What is the need for caution?
- Private investment - Industrial revival is an absolute must for sustained growth in employment and output.
- But it is important that this is accompanied by an increase in private sector investment.
- However, private investment is not optimistic as evident from the declining portion of fixed capital formation in GDP growth.
- The improvements in the Ease of Doing Business ranking would be meaningful only when there is a substantial pick-up in private sector investment.
- Consumption - Nearly two-thirds of India’s GDP is consumption spending, and remains the key to sustaining the growth momentum.
- However, mounting inflation rates and weak job creation are keeping the purchasing power under pressure.
- Fiscal Deficit - At this stage of the fiscal year, the deficit is running at 96.1% of the annual target.
- The higher deficit would have been acceptable had it been on account of higher capital spending.
- But at present, it is increasingly due to revenue expenditure component which is growing at twice the rate as budgeted.
- Revenue expenditure like salaries, pensions, etc is notably not productive spending as on items like infrastructure.
- This unfavourable fiscal condition could also probably be the main reason for the stock markets crashing.
- Notably this is despite the data on economic revival, and international rating agency upgrade for India.
Where to focus now?
- The weaker components of economy, fiscal indicators and market should become policy focus area now.
- To revive the private sector investment, it is essential to focus on:
- bettering the capacity utilisation
- leveraging of balance sheets
- insolvency resolution mechanisms
- boosting exports as against the large influx of imports, especially manufactured goods
- Investments should be backed by favourable consumption demand which has slipped down in the last two quarters.
- Giving a fillip to the sluggish agriculture sector which is a significant contributor to rural incomes and consumption demand is vital.
- It is also essential to drive growth in the manufacturing sector to further boost a slowing exports sector and create more job opportunities.

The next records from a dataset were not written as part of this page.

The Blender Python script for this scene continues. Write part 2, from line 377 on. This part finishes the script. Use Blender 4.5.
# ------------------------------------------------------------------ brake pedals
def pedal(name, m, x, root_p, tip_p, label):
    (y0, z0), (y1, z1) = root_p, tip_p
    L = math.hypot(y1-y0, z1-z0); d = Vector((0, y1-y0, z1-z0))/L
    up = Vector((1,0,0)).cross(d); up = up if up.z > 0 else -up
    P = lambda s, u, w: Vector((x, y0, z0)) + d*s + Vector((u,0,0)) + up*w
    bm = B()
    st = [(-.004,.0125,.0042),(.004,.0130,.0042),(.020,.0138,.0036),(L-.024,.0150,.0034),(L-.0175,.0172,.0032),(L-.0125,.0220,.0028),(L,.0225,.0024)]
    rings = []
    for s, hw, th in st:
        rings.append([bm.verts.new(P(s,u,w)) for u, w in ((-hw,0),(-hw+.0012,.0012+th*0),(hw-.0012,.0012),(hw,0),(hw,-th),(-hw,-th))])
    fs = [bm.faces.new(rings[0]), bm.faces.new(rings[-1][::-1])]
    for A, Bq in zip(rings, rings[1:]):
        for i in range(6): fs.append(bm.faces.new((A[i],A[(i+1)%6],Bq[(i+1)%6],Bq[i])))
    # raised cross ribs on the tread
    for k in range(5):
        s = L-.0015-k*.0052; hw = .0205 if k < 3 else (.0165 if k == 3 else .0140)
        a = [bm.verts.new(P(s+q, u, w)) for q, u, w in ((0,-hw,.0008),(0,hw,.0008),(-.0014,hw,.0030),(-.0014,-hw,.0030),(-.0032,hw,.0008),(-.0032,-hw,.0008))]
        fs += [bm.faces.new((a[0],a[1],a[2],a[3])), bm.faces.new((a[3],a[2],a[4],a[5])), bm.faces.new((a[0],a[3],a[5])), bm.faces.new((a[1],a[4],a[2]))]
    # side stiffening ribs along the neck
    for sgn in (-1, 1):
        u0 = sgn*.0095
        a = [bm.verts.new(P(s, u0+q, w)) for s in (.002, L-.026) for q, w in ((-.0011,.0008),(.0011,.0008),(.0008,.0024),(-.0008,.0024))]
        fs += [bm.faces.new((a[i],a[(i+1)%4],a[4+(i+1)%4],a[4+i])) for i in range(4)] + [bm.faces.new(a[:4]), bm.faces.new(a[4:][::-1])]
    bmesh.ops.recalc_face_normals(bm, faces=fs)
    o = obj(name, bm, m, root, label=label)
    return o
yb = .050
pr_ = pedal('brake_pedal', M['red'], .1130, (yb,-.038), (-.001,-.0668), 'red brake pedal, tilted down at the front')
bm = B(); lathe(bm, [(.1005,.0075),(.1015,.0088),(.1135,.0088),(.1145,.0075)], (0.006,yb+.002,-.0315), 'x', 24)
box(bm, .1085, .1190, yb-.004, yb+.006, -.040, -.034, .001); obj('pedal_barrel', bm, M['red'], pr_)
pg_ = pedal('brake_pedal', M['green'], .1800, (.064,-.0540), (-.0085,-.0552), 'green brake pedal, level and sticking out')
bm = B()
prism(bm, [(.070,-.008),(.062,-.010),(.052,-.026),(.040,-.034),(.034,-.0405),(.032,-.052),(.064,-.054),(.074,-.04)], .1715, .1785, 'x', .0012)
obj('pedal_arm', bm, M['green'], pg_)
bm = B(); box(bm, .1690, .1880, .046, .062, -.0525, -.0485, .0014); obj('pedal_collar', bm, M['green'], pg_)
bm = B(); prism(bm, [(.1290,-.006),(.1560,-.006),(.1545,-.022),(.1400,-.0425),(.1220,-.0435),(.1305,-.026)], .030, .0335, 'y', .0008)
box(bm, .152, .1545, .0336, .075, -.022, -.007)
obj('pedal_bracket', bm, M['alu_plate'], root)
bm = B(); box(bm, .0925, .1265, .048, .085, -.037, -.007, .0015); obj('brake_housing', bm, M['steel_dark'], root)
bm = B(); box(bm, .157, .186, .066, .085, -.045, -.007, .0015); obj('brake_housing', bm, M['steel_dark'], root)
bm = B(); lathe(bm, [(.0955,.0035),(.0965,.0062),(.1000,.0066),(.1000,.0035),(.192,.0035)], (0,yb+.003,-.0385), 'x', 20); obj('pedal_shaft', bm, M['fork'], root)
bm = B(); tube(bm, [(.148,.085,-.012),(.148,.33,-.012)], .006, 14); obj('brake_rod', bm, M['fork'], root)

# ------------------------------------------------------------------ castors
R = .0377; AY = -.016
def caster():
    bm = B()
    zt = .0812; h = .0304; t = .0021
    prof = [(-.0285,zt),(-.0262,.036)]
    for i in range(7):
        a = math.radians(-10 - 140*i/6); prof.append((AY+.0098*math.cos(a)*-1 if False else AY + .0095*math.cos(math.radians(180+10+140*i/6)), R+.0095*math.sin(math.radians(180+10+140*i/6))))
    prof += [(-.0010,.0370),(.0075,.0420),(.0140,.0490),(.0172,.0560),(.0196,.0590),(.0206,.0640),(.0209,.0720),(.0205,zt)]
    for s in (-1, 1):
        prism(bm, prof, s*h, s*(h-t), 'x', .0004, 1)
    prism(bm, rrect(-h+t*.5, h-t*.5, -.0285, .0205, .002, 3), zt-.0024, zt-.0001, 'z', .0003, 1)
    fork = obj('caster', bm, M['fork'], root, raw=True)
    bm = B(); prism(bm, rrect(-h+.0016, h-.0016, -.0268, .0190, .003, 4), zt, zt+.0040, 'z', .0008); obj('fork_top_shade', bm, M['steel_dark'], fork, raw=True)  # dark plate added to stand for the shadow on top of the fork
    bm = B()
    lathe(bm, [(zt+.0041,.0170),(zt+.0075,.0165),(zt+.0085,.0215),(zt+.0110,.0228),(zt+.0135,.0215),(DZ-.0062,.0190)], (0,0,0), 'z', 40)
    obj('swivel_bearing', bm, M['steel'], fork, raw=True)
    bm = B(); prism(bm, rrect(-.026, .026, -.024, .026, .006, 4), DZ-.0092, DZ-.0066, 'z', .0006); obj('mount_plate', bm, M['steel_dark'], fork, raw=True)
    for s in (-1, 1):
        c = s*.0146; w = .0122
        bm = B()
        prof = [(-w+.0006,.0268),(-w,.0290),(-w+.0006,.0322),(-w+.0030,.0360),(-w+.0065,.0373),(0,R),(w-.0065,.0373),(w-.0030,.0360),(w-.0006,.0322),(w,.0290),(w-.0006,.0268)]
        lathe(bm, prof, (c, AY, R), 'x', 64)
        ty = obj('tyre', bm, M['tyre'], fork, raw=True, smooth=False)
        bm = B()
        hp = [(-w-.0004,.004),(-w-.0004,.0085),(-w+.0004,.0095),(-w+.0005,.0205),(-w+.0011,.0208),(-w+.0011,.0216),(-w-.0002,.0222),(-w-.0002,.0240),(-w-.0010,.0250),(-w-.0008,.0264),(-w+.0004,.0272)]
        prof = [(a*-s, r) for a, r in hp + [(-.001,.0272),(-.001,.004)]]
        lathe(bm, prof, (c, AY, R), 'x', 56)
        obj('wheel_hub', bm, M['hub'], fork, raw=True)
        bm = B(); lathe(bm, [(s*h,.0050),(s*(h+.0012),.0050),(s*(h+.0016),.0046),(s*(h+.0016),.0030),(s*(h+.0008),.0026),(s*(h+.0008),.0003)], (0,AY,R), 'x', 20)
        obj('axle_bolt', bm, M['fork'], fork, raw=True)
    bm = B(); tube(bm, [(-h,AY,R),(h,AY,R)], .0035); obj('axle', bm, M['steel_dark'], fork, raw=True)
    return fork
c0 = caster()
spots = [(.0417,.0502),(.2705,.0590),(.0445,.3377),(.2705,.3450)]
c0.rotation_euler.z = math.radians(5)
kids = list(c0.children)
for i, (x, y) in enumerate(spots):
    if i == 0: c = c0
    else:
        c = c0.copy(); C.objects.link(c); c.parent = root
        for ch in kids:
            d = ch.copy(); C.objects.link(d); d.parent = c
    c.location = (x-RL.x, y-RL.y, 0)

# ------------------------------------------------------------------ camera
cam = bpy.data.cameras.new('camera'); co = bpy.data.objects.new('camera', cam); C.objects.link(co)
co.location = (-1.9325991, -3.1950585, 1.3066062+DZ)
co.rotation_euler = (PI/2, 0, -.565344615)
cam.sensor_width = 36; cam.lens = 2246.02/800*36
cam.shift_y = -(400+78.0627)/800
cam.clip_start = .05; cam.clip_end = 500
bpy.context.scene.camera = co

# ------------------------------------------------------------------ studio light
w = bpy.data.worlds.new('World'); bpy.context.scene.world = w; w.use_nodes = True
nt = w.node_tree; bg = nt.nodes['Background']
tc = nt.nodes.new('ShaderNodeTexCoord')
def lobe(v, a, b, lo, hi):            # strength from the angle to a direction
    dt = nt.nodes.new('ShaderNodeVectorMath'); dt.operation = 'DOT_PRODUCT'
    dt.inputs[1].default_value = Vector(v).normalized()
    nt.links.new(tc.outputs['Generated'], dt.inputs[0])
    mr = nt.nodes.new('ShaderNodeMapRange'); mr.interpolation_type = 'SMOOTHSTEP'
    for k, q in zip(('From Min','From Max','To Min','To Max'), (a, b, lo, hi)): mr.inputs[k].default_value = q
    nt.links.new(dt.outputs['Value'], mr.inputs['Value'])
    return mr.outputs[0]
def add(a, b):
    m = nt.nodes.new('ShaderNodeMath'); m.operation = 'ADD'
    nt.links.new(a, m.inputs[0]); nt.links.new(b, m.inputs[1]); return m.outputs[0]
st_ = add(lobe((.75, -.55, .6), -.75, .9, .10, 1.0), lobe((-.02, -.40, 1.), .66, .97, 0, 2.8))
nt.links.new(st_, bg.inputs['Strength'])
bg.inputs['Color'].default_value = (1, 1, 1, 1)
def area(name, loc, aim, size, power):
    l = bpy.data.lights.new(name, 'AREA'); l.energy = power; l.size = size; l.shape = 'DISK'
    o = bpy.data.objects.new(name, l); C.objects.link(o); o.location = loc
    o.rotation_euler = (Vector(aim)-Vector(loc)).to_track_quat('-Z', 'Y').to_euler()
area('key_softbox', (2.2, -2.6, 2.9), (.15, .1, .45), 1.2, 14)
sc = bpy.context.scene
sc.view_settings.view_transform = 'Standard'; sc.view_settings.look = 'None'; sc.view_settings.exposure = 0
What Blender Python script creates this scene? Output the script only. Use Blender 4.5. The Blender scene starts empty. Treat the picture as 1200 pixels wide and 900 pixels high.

- The course corrections in GST regime are essential for this, particularly in the context of hurdles faced by the small and medium enterprises.
- The government has to overcome the challenge of rising oil prices and other such global scenarios offering less fiscal room to pump prime growth.
Quick Facts
CSO
- The Central Statistics Office (CSO) is a governmental agency under the Ministry of Statistics and Programme Implementation.
- It is responsible for the co-ordination of statistical activities in India, and evolving and maintaining statistical standards.
- It compiles data on National Income, Index of Industrial Production, Economic Census, Human development Statistics, Consumer Price Index (CPI), etc.